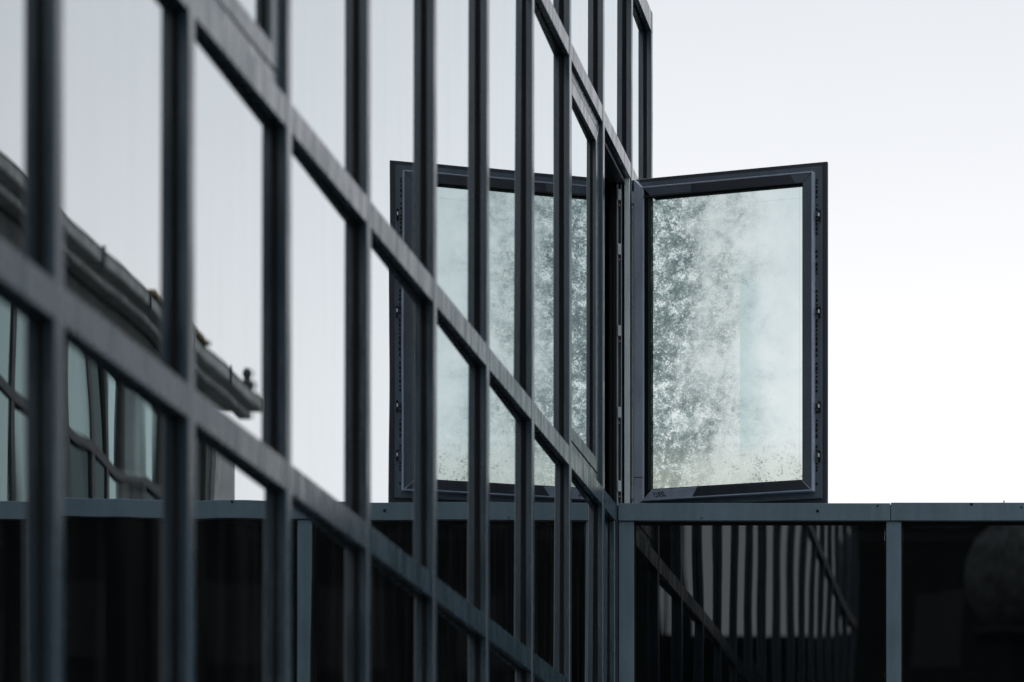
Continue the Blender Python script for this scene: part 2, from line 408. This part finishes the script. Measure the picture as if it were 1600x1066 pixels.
# end cap and return of the facade, beyond the wing
box('coping', FX-0.20, FX, MY[11]-MW*0.9, MY[11]+0.002, 7.2505, 7.362, 'frame', blk, 0.002)
box('corner_filler', FX-0.12, -2.3195, WY-0.0285, WY+0.10, 0.02, 4.4655, 'sash_dark', blk)
# ---- the opening: fixed frame seen edge-on, with the seals and keeper plates of the far jamb
oy0 = MY[9]+0.001; oy1 = MY[10]-MW-0.001; oz0 = TR[3][1]; oz1 = TR[4][0]
jy = oy1-0.012
box('jamb', FX-0.110, FX-0.012, jy, oy1+0.01, oz0, oz1, 'sash_dark', blk, 0.001)
box('jamb_seal', FX-0.100, FX-0.086, jy-0.008, jy-0.001, oz0, oz1, 'gasket', blk)
box('jamb_rib', FX-0.073, FX-0.066, jy-0.012, jy-0.001, oz0, oz1, 'sash_frame', blk, 0.0008)
box('jamb_rib', FX-0.052, FX-0.047, jy-0.010, jy-0.001, oz0, oz1, 'sash_frame', blk, 0.0008)
box('jamb_seal', FX-0.045, FX-0.034, jy-0.007, jy-0.001, oz0, oz1, 'gasket', blk)
box('jamb_edge', FX-0.033, FX-0.006, jy-0.016, jy-0.001, oz0, oz1, 'aluminium', blk, 0.0012)
for zz in (4.62, 5.0, 5.42, 5.84, 6.12):
    box('keeper_plate', FX-0.066, FX-0.052, jy-0.018, jy-0.0015, zz, zz+0.055, 'aluminium', blk, 0.001)
    box('keeper_screw', FX-0.062, FX-0.056, jy-0.016, jy-0.0015, zz-0.03, zz-0.022, 'brass', blk)
box('head_frame', FX-0.11, FX-0.03, oy0, jy-0.02, oz1-0.03, oz1-0.004, 'sash_dark', blk, 0.001)
box('sill_frame', FX-0.11, FX-0.03, oy0, jy-0.02, oz0+0.001, oz0+0.03, 'sash_dark', blk, 0.001)
box('jamb', FX-0.110, FX-0.03, oy0, oy0+0.02, oz0+0.031, oz1-0.031, 'sash_dark', blk, 0.001)

# ------------------------------------------------------------------ the open sash
SW, SH = 1.072, 1.733
PHI = R(18.9)
sash = mitred((('right', 'window_sash'),), SW, SH, 0.0, 0.026, 0.030, 0.046, 'sash_dark', blk, 'XZ', 0.0015)[0]
sash['label'] = 'open sash with clouded, blistered glass'
sash.location = Vector((FX+0.004, M10-0.01, 4.52)) - WL[blk.name]
sash.rotation_euler = (0, 0, -PHI)
mitred((('bottom', 'flange'), ('top', 'flange'), ('left', 'flange')), SW, SH, 0.0, 0.026, 0.030, 0.046, 'sash_dark', sash, 'XZ', 0.0015)
mitred((('bottom', 'channel'), ('top', 'channel'), ('left', 'channel'), ('right', 'channel')), SW, SH, 0.024, 0.064, 0.012, 0.034, 'sash_mid', sash, 'XZ', 0)
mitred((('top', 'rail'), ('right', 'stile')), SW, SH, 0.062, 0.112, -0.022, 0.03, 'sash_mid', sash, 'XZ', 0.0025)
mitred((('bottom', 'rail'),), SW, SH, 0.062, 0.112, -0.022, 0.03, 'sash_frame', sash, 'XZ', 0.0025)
def reflection_plate(x0, x1, z0, z1, s0, s1):  # dark plates with slanted ends paint the reflection split onto the rails
    q = [(x0, z0), (x1, z0), (x1+s1, z1), (x0+s0, z1)]
    mesh('rail_reflection', [(x, -0.0235, z) for x, z in q] + [(x, -0.02, z) for x, z in q],
         [(0, 1, 2, 3), (4, 5, 6, 7), (0, 1, 5, 4), (1, 2, 6, 5), (2, 3, 7, 6), (3, 0, 4, 7)], 'sash_dark', sash)
reflection_plate(0.335, SW-0.15, SH-0.111, SH-0.066, 0.006, -0.03)
reflection_plate(0.345, SW-0.072, 0.0645, 0.111, 0.028, -0.044)
reflection_plate(0.068, 0.066+0.30, SH-0.111, SH-0.104, 0, 0)
box('hinge_cover', -0.016, 0.020, 0.026, 0.050, 0.0, SH-0.004, 'sash_mid', sash, 0.001, local=True)
box('glass_edge', 0.088, 0.098, -0.0095, 0.002, 0.113, SH-0.115, 'glass_edge', sash, local=True)
box('shim', 0.013, 0.065, -0.0228, -0.0215, 0.178, 0.181, 'gasket', sash, local=True)
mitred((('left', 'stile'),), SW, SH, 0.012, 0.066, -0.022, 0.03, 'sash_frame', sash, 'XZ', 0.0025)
mitred((('bottom', 'bead'), ('top', 'bead'), ('right', 'bead')), SW, SH, 0.057, 0.064, -0.024, 0.02, 'sash_frame', sash, 'XZ', 0.001)
mitred((('bottom', 'gasket'), ('top', 'gasket'), ('right', 'gasket')), SW, SH, 0.110, 0.118, -0.012, 0.03, 'gasket', sash, 'XZ', 0)
mitred((('left', 'gasket'),), SW, SH, 0.066, 0.098, -0.008, 0.03, 'gasket', sash, 'XZ', 0)
PW, PH = SW-0.098-0.116, SH-0.232
clouded_glass(PW, PH)
V = [(0, 0, 0), (PW, 0, 0), (PW, 0, PH), (0, 0, PH), (0, 0.010, 0), (PW, 0.010, 0), (PW, 0.010, PH), (0, 0.010, PH)]
Fc = [(0, 1, 2, 3), (5, 4, 7, 6), (4, 0, 3, 7), (1, 5, 6, 2), (3, 2, 6, 7), (4, 5, 1, 0)]
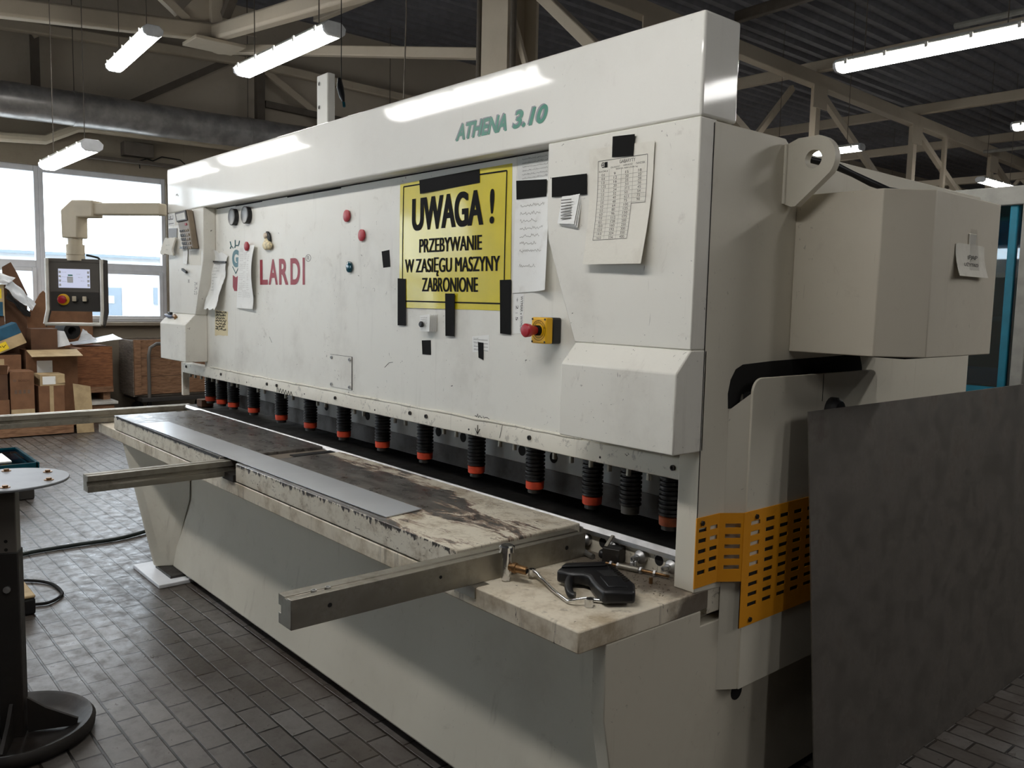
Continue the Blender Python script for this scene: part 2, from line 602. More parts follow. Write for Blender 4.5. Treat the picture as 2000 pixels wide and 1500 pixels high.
def dup(root, loc, label=None, group=None, rotz=None):
    r = root.copy()
    COL.objects.link(r)
    r.location = loc
    if rotz is not None:
        r.rotation_euler = (0, 0, rotz)
    if label:
        r['label'] = label
    if group:
        r['group'] = group
    for ch in list(root.children):
        c = ch.copy()
        COL.objects.link(c)
        c.parent = r
        for g in list(ch.children):
            d = g.copy()
            COL.objects.link(d)
            d.parent = c
    return r

def struct(name, mb, m, bevel=0.0):
    return obj(name, mb, m, bevel=bevel, kind='structure')

_txt = {}
def text_mesh(body, bold=0.0, shear=0.0):
    k = (body, bold, shear)
    if k in _txt:
        return _txt[k]
    cu = bpy.data.curves.new('t', 'FONT')
    cu.body = body
    cu.size = 1.0
    cu.offset = bold
    cu.shear = shear
    cu.fill_mode = 'FRONT'
    o = bpy.data.objects.new('t', cu)
    COL.objects.link(o)
    bpy.context.view_layer.update()
    dg = bpy.context.evaluated_depsgraph_get()
    me = bpy.data.meshes.new_from_object(o.evaluated_get(dg))
    bpy.data.objects.remove(o)
    bpy.data.curves.remove(cu)
    _txt[k] = me
    return me

def text(mb, body, org, ex, ez, w=None, h=None, bold=0.0, shear=0.0, base=None):
    """lay text with lower-left at org, along ex (unit) and up ez (unit), scaled to w x h (metres)"""
    me = text_mesh(body, bold, shear)
    if not len(me.vertices):
        return mb
    xs = [v.co.x for v in me.vertices]; ys = [v.co.y for v in me.vertices]
    x0, x1 = min(xs), max(xs)
    y0, y1 = (min(ys), max(ys)) if base is None else base
    sx = (w / (x1 - x0)) if w else None
    sy = (h / (y1 - y0)) if h else None
    sx = sx or sy
    sy = sy or sx
    ex = Vector(ex); ez = Vector(ez); en = ex.cross(ez)
    org = Vector(org)
    m = Matrix(((ex.x * sx, ez.x * sy, en.x, 0), (ex.y * sx, ez.y * sy, en.y, 0), (ex.z * sx, ez.z * sy, en.z, 0), (0, 0, 0, 1)))
    m = Matrix.Translation(org) @ m @ Matrix.Translation((-x0, -y0, 0))
    return mb.mesh(me, m)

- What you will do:
Tally the lines that hold the string "Python" and state the total, nothing more.

- Solution to this exercise:
2